Stateless monitors do not derive object status information or use the object model to maintain an overall object state. These monitors do maintain a severity value, but this severity is for tracking the importance of the individual monitor and is not used to calculate object state. The following tables support stateless monitoring:

When you create an entry in the Process Group Monitor table, you specify a set of processes to monitor for changes and to calculate group statistics. When you create an entry in the Log File Monitor table, you specify a log file to monitor for regular expressions. In the Log File Monitor table, you can additionally specify a directory to calculate for number of entries and size. When you create an entry in the NT Event Monitor table, you specify regular expressions for monitoring specific Windows event logs for specific types of events.

Note: For specific information about process group, log file, and Windows event monitoring, see the specific section for each type of monitoring.

The SystemEDGE agent carries out stateless monitoring instructions as follows:

  1. You create an entry in appropriate Systems Management Empire MIB table to monitor a process group, log file, or Windows event log for specified group changes, regular expressions, or events.

    Note: For more information about creating stateless monitor entries, see the chapters "Process Group Monitoring," "Log File Monitoring," and "Windows Event Monitoring."

    The agent requires a restart to recognize changes to the sysedge.cf file unless you use CA Virtual Assurance. If you make an entry and deploy the changes through CA Virtual Assurance, the agent performs a warm start and begins reading the entry while it is running.

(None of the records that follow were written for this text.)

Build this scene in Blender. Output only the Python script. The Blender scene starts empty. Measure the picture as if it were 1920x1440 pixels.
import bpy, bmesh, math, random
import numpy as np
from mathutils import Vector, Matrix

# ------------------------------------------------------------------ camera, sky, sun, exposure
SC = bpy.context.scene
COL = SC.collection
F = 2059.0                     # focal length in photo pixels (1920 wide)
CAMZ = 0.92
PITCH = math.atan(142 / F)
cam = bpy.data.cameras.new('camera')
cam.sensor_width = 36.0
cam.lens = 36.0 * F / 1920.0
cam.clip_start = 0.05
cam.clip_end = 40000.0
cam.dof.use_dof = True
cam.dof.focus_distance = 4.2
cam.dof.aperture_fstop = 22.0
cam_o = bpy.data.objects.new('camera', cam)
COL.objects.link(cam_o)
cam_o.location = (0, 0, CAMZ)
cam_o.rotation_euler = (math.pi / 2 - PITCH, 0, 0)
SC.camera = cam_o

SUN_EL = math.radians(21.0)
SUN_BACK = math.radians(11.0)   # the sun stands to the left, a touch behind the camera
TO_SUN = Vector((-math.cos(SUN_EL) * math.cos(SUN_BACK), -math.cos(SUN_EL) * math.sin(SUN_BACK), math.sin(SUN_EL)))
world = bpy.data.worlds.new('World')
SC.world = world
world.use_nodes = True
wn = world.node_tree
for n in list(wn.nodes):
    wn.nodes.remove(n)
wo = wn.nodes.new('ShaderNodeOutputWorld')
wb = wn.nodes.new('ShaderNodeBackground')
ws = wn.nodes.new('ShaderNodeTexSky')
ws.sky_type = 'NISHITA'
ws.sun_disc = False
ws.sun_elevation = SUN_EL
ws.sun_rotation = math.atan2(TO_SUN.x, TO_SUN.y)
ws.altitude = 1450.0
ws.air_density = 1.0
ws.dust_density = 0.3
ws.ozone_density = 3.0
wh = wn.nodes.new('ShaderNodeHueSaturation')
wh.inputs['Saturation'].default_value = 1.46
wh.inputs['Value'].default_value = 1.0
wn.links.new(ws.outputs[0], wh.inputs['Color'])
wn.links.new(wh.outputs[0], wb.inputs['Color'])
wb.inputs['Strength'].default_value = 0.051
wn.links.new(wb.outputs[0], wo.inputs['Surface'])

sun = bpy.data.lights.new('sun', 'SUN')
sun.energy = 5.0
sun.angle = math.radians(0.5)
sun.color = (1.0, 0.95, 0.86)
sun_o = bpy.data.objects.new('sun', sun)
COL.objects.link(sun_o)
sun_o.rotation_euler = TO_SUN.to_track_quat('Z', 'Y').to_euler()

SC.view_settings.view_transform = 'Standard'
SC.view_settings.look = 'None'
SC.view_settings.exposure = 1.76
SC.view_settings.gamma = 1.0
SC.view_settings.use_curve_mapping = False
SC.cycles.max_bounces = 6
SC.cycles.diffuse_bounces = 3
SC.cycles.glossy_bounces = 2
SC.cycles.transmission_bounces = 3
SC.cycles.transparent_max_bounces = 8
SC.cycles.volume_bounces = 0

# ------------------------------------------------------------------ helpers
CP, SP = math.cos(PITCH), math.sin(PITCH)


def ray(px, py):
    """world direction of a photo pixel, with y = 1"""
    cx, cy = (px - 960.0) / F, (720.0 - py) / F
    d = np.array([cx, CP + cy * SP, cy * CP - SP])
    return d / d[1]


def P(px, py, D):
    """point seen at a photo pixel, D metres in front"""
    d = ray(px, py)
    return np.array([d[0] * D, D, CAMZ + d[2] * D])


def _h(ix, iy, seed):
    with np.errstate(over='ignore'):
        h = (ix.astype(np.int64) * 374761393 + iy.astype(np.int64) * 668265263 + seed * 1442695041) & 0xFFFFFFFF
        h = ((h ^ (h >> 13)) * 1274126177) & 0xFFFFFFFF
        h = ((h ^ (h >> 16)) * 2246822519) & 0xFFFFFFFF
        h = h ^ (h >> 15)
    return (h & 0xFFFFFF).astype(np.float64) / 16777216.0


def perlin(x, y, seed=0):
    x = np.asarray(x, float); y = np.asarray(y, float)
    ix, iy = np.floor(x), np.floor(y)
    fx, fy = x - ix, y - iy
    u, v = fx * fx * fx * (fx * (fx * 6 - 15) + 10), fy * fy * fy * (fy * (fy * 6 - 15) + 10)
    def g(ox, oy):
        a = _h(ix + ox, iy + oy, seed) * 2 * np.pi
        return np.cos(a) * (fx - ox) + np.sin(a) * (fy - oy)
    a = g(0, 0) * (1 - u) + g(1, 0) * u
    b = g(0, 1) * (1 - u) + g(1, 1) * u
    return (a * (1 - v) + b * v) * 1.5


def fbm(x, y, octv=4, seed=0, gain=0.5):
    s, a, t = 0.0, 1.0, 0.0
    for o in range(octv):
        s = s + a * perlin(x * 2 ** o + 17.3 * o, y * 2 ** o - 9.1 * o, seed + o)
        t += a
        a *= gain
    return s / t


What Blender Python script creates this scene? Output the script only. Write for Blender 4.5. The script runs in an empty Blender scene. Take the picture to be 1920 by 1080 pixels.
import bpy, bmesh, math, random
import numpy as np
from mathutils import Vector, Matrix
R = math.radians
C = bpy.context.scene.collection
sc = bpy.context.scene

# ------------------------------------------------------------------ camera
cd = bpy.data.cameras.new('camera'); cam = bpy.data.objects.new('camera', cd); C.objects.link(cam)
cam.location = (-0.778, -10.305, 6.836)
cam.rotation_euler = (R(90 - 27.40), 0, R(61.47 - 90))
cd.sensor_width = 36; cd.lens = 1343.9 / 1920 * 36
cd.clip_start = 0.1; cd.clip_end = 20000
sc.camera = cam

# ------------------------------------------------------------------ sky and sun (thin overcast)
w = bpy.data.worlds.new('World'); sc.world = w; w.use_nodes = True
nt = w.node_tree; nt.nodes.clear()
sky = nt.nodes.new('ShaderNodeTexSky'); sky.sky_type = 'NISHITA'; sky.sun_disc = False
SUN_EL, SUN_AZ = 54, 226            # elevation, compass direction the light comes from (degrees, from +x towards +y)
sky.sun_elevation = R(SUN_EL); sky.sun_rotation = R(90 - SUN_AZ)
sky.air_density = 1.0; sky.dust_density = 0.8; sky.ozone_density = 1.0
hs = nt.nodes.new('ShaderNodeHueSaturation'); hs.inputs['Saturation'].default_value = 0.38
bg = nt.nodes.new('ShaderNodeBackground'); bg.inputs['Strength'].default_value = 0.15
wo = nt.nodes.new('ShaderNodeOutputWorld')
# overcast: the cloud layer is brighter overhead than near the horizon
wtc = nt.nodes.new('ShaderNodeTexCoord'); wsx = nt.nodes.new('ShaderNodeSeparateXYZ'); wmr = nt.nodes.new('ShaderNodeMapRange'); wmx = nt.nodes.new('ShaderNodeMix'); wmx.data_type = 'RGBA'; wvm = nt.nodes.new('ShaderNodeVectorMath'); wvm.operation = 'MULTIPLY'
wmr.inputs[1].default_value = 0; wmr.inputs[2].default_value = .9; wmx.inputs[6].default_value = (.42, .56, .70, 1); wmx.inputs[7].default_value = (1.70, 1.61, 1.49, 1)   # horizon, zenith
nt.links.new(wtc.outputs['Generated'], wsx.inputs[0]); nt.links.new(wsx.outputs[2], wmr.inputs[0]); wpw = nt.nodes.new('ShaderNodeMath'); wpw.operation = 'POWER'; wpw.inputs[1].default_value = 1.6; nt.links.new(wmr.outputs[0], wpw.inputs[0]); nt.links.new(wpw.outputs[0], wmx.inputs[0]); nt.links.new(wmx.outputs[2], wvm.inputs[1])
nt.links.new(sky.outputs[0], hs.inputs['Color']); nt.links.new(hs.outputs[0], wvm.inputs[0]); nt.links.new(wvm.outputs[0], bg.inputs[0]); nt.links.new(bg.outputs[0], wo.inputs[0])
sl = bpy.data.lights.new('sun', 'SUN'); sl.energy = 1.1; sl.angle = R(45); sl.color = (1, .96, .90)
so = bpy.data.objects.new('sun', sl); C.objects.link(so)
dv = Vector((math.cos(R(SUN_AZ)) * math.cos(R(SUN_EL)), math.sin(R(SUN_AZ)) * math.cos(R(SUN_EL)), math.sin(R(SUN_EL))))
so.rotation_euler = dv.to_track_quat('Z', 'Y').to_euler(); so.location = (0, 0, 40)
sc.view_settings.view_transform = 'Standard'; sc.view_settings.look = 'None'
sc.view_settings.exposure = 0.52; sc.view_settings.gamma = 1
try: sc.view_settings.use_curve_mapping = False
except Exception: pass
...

  2. According to specified polling intervals, the agent reads the entry and searches the system, the specified log file, or the specified Windows event log for processes, entries, or events that match the specified regular expression.
  3. (Process group monitoring only) The agent populates the Process Group Monitor table entry with the number of processes matching the regular expression and the PIDs of the monitored processes. It polls the processes and updates the values of the read-only attributes for the process group monitor entry that contain aggregating group statistics and checks for group membership changes.
  4. The agent sends a trap to all systems in the trap community when it detects a process group change, a matching log file message, a matching event.
  5. The agent executes any actions that you defined in the table entry.
  6. The agent continues to poll the process group, log file, directory, or Windows event log for trap conditions.